begin DATASET EXTRACT
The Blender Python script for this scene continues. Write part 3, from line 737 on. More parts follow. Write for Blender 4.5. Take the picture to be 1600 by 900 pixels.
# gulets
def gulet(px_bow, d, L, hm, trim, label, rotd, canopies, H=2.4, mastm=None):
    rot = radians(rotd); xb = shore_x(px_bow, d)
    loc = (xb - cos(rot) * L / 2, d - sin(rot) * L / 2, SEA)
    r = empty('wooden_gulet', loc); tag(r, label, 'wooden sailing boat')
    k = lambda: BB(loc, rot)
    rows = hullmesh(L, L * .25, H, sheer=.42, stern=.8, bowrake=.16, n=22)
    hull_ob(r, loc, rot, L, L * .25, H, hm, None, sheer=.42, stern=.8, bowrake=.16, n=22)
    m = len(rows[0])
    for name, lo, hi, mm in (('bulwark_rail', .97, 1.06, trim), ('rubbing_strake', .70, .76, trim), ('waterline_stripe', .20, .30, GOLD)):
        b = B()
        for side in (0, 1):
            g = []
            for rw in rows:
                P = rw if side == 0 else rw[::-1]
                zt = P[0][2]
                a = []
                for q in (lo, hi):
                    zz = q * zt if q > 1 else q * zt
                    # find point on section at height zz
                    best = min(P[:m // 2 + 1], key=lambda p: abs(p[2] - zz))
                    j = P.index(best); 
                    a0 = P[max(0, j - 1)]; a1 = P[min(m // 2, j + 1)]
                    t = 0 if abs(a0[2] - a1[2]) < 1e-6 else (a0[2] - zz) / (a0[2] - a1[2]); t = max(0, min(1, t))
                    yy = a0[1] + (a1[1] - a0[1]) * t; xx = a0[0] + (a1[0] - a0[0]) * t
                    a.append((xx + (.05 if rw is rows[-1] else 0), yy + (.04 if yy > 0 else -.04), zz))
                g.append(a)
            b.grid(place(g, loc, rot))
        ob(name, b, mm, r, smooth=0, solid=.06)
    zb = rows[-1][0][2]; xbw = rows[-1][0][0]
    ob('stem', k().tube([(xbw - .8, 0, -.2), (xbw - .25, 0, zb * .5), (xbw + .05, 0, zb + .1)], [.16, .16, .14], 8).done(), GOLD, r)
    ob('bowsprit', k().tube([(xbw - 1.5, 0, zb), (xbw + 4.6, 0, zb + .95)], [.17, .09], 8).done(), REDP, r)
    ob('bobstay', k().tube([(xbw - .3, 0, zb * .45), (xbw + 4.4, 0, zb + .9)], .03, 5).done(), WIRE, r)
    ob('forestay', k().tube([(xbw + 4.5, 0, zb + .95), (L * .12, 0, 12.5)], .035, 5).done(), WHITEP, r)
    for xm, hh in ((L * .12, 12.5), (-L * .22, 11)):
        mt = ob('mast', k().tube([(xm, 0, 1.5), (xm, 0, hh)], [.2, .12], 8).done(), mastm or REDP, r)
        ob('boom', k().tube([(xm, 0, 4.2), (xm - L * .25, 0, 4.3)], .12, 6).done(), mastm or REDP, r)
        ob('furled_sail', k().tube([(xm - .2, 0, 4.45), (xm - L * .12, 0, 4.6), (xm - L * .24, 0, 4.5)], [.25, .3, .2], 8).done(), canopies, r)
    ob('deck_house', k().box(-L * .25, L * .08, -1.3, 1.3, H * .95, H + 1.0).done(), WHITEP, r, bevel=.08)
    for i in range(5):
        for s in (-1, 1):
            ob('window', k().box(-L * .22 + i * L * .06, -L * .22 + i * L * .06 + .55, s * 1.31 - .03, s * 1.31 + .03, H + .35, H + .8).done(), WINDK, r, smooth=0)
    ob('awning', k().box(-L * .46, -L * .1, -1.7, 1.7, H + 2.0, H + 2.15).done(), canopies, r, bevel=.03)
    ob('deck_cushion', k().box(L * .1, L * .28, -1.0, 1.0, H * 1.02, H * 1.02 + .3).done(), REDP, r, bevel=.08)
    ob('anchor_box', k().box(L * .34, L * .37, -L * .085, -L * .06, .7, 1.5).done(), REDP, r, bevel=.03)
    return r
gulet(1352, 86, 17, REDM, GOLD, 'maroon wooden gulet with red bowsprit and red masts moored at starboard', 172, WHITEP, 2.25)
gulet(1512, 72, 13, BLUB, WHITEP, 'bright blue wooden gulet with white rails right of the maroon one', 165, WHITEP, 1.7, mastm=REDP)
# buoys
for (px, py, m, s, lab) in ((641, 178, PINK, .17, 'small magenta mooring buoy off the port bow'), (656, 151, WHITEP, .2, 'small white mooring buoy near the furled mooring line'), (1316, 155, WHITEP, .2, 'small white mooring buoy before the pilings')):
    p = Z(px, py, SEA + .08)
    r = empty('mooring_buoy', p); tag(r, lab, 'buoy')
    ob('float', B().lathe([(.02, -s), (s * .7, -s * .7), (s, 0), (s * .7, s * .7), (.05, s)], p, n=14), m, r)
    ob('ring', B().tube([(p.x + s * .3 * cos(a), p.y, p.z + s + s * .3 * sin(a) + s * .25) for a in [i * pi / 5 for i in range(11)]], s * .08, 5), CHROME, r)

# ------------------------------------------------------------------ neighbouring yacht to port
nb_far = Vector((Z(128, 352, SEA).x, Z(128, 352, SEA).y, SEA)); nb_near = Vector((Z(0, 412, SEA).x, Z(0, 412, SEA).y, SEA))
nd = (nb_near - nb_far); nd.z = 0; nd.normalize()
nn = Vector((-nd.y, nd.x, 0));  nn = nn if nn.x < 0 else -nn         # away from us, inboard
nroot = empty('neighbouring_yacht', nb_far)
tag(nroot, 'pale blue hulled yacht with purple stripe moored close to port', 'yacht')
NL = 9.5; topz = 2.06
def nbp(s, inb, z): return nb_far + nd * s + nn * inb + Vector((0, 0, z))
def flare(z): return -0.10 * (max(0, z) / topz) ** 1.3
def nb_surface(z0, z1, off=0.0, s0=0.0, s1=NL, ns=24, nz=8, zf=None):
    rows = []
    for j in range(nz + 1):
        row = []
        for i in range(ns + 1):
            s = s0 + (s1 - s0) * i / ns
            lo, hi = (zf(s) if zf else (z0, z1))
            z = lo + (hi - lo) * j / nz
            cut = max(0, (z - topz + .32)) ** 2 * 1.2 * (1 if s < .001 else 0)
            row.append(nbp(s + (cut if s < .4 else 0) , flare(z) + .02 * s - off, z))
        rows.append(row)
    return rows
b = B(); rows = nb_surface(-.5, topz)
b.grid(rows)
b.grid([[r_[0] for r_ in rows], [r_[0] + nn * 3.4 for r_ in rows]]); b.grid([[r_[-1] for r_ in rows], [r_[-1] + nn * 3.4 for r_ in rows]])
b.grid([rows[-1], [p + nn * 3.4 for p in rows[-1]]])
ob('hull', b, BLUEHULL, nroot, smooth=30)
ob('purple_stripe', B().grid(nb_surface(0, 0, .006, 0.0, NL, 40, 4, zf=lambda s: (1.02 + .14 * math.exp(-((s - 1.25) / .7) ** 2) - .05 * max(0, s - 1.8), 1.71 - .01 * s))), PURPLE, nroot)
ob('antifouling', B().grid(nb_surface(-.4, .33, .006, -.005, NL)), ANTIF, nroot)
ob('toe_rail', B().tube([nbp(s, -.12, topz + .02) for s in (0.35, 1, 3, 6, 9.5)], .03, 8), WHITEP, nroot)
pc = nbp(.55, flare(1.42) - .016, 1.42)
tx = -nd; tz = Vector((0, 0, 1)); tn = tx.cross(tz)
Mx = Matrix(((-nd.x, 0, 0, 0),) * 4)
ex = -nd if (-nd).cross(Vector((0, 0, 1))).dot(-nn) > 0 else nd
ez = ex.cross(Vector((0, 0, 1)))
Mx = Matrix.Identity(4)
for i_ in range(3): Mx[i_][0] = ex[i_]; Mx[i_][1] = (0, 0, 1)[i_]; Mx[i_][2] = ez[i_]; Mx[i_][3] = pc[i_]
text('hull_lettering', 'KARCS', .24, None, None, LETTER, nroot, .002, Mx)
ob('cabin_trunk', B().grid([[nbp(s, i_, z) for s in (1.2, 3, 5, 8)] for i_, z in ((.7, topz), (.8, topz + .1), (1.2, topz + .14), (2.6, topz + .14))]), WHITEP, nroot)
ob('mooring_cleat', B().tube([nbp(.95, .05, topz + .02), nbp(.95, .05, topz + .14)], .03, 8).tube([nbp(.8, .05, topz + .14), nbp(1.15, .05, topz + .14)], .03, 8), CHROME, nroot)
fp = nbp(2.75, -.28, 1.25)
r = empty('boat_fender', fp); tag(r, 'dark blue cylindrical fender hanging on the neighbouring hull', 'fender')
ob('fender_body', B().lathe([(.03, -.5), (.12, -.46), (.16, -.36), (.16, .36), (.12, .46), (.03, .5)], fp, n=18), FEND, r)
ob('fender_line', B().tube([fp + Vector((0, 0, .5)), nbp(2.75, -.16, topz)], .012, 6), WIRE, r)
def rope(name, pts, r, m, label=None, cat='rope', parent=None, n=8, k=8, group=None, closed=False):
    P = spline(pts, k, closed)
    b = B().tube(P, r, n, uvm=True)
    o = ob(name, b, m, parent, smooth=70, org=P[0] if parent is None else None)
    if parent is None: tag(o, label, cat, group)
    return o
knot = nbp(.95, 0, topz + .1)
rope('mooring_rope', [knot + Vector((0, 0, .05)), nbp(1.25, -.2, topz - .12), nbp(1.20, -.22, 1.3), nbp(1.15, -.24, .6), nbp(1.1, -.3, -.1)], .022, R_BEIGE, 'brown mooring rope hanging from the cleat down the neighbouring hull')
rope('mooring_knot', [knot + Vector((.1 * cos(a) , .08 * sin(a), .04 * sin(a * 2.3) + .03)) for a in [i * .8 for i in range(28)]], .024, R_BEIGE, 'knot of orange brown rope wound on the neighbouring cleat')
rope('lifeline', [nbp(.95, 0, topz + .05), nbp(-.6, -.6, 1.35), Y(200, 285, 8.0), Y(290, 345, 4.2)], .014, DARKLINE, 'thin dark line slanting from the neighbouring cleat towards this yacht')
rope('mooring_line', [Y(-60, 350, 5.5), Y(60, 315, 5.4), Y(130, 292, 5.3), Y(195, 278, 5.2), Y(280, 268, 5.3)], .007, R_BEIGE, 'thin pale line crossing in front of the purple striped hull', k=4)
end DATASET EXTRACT
Search the data for "from". Copy every line that has it.

**SOLUTION TO THIS TASK**:
The Blender Python script for this scene continues. Write part 3, from line 737 on. More parts follow. Write for Blender 4.5. Take the picture to be 1600 by 900 pixels.
nn = Vector((-nd.y, nd.x, 0));  nn = nn if nn.x < 0 else -nn         # away from us, inboard
rope('mooring_rope', [knot + Vector((0, 0, .05)), nbp(1.25, -.2, topz - .12), nbp(1.20, -.22, 1.3), nbp(1.15, -.24, .6), nbp(1.1, -.3, -.1)], .022, R_BEIGE, 'brown mooring rope hanging from the cleat down the neighbouring hull')
rope('lifeline', [nbp(.95, 0, topz + .05), nbp(-.6, -.6, 1.35), Y(200, 285, 8.0), Y(290, 345, 4.2)], .014, DARKLINE, 'thin dark line slanting from the neighbouring cleat towards this yacht')